#### JOB
The entries below are to be written out again without alteration.

#### DATA FOR THIS TASK
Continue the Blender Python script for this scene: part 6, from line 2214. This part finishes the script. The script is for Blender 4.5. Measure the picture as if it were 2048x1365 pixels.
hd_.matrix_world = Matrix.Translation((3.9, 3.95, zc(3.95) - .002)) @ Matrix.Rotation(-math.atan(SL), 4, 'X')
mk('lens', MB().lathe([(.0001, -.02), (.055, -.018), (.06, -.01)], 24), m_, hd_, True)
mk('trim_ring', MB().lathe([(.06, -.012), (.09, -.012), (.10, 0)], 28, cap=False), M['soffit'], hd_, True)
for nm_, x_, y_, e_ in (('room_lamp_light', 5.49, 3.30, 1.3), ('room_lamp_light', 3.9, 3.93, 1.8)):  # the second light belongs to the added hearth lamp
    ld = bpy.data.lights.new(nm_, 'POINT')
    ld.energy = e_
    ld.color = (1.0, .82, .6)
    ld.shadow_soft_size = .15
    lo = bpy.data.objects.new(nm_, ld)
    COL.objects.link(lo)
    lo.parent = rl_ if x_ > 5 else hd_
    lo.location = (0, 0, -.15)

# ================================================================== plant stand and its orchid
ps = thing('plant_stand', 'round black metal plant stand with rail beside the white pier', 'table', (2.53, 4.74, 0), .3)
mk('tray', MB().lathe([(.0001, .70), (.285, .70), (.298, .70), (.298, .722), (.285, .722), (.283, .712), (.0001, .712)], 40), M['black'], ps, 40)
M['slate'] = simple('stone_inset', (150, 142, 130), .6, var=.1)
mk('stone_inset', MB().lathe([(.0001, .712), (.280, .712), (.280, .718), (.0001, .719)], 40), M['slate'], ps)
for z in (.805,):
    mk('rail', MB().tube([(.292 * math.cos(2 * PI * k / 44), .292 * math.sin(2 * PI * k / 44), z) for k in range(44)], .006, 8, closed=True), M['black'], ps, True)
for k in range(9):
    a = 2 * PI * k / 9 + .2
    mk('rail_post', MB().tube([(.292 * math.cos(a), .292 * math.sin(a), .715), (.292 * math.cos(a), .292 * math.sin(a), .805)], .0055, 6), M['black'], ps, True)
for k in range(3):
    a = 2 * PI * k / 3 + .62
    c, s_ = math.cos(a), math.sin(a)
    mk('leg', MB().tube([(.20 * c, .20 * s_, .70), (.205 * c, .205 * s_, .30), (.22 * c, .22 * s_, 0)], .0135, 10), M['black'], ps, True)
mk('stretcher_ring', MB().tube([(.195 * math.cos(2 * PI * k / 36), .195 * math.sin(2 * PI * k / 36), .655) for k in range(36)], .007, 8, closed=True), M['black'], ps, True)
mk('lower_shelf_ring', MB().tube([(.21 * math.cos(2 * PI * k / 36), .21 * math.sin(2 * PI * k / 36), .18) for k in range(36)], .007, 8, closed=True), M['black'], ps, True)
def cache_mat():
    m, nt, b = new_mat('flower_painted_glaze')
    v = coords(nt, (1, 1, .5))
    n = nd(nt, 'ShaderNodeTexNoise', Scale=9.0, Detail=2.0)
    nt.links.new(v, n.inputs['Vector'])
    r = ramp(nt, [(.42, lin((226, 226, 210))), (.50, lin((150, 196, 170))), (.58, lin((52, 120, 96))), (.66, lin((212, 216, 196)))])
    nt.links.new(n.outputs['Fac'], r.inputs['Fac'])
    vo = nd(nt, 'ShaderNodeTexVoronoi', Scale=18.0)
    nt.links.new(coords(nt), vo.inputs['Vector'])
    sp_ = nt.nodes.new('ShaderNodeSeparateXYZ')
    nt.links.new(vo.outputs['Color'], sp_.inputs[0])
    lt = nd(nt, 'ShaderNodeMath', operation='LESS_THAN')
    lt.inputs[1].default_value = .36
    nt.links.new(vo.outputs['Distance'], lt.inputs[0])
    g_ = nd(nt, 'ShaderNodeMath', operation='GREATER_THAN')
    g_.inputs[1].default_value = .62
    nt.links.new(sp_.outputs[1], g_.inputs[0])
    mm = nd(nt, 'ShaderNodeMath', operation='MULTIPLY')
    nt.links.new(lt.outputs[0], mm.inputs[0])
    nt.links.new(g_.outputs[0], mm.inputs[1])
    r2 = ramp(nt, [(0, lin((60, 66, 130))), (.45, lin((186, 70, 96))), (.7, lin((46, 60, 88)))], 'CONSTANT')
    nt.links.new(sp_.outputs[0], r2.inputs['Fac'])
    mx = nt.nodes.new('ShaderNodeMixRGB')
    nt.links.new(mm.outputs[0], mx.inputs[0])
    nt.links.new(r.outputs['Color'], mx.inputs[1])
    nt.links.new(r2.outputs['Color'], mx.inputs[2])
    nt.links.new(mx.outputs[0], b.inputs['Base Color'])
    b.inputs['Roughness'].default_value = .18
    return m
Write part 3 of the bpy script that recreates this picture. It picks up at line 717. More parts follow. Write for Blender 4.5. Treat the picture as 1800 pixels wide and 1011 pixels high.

#### FINAL ANSWER
Continue the Blender Python script for this scene: part 6, from line 2214. This part finishes the script. The script is for Blender 4.5. Measure the picture as if it were 2048x1365 pixels.
hd_.matrix_world = Matrix.Translation((3.9, 3.95, zc(3.95) - .002)) @ Matrix.Rotation(-math.atan(SL), 4, 'X')
mk('lens', MB().lathe([(.0001, -.02), (.055, -.018), (.06, -.01)], 24), m_, hd_, True)
mk('trim_ring', MB().lathe([(.06, -.012), (.09, -.012), (.10, 0)], 28, cap=False), M['soffit'], hd_, True)
for nm_, x_, y_, e_ in (('room_lamp_light', 5.49, 3.30, 1.3), ('room_lamp_light', 3.9, 3.93, 1.8)):  # the second light belongs to the added hearth lamp
    ld = bpy.data.lights.new(nm_, 'POINT')
    ld.energy = e_
    ld.color = (1.0, .82, .6)
    ld.shadow_soft_size = .15
    lo = bpy.data.objects.new(nm_, ld)
    COL.objects.link(lo)
    lo.parent = rl_ if x_ > 5 else hd_
    lo.location = (0, 0, -.15)

# ================================================================== plant stand and its orchid
ps = thing('plant_stand', 'round black metal plant stand with rail beside the white pier', 'table', (2.53, 4.74, 0), .3)
mk('tray', MB().lathe([(.0001, .70), (.285, .70), (.298, .70), (.298, .722), (.285, .722), (.283, .712), (.0001, .712)], 40), M['black'], ps, 40)
M['slate'] = simple('stone_inset', (150, 142, 130), .6, var=.1)
mk('stone_inset', MB().lathe([(.0001, .712), (.280, .712), (.280, .718), (.0001, .719)], 40), M['slate'], ps)
for z in (.805,):
    mk('rail', MB().tube([(.292 * math.cos(2 * PI * k / 44), .292 * math.sin(2 * PI * k / 44), z) for k in range(44)], .006, 8, closed=True), M['black'], ps, True)
for k in range(9):
    a = 2 * PI * k / 9 + .2
    mk('rail_post', MB().tube([(.292 * math.cos(a), .292 * math.sin(a), .715), (.292 * math.cos(a), .292 * math.sin(a), .805)], .0055, 6), M['black'], ps, True)
for k in range(3):
    a = 2 * PI * k / 3 + .62
    c, s_ = math.cos(a), math.sin(a)
    mk('leg', MB().tube([(.20 * c, .20 * s_, .70), (.205 * c, .205 * s_, .30), (.22 * c, .22 * s_, 0)], .0135, 10), M['black'], ps, True)
mk('stretcher_ring', MB().tube([(.195 * math.cos(2 * PI * k / 36), .195 * math.sin(2 * PI * k / 36), .655) for k in range(36)], .007, 8, closed=True), M['black'], ps, True)
mk('lower_shelf_ring', MB().tube([(.21 * math.cos(2 * PI * k / 36), .21 * math.sin(2 * PI * k / 36), .18) for k in range(36)], .007, 8, closed=True), M['black'], ps, True)
def cache_mat():
    m, nt, b = new_mat('flower_painted_glaze')
    v = coords(nt, (1, 1, .5))
    n = nd(nt, 'ShaderNodeTexNoise', Scale=9.0, Detail=2.0)
    nt.links.new(v, n.inputs['Vector'])
    r = ramp(nt, [(.42, lin((226, 226, 210))), (.50, lin((150, 196, 170))), (.58, lin((52, 120, 96))), (.66, lin((212, 216, 196)))])
    nt.links.new(n.outputs['Fac'], r.inputs['Fac'])
    vo = nd(nt, 'ShaderNodeTexVoronoi', Scale=18.0)
    nt.links.new(coords(nt), vo.inputs['Vector'])
    sp_ = nt.nodes.new('ShaderNodeSeparateXYZ')
    nt.links.new(vo.outputs['Color'], sp_.inputs[0])
    lt = nd(nt, 'ShaderNodeMath', operation='LESS_THAN')
    lt.inputs[1].default_value = .36
    nt.links.new(vo.outputs['Distance'], lt.inputs[0])
    g_ = nd(nt, 'ShaderNodeMath', operation='GREATER_THAN')
    g_.inputs[1].default_value = .62
    nt.links.new(sp_.outputs[1], g_.inputs[0])
    mm = nd(nt, 'ShaderNodeMath', operation='MULTIPLY')
    nt.links.new(lt.outputs[0], mm.inputs[0])
    nt.links.new(g_.outputs[0], mm.inputs[1])
    r2 = ramp(nt, [(0, lin((60, 66, 130))), (.45, lin((186, 70, 96))), (.7, lin((46, 60, 88)))], 'CONSTANT')
    nt.links.new(sp_.outputs[0], r2.inputs['Fac'])
    mx = nt.nodes.new('ShaderNodeMixRGB')
    nt.links.new(mm.outputs[0], mx.inputs[0])
    nt.links.new(r.outputs['Color'], mx.inputs[1])
    nt.links.new(r2.outputs['Color'], mx.inputs[2])
    nt.links.new(mx.outputs[0], b.inputs['Base Color'])
    b.inputs['Roughness'].default_value = .18
    return m
Write part 3 of the bpy script that recreates this picture. It picks up at line 717. More parts follow. Write for Blender 4.5. Treat the picture as 1800 pixels wide and 1011 pixels high.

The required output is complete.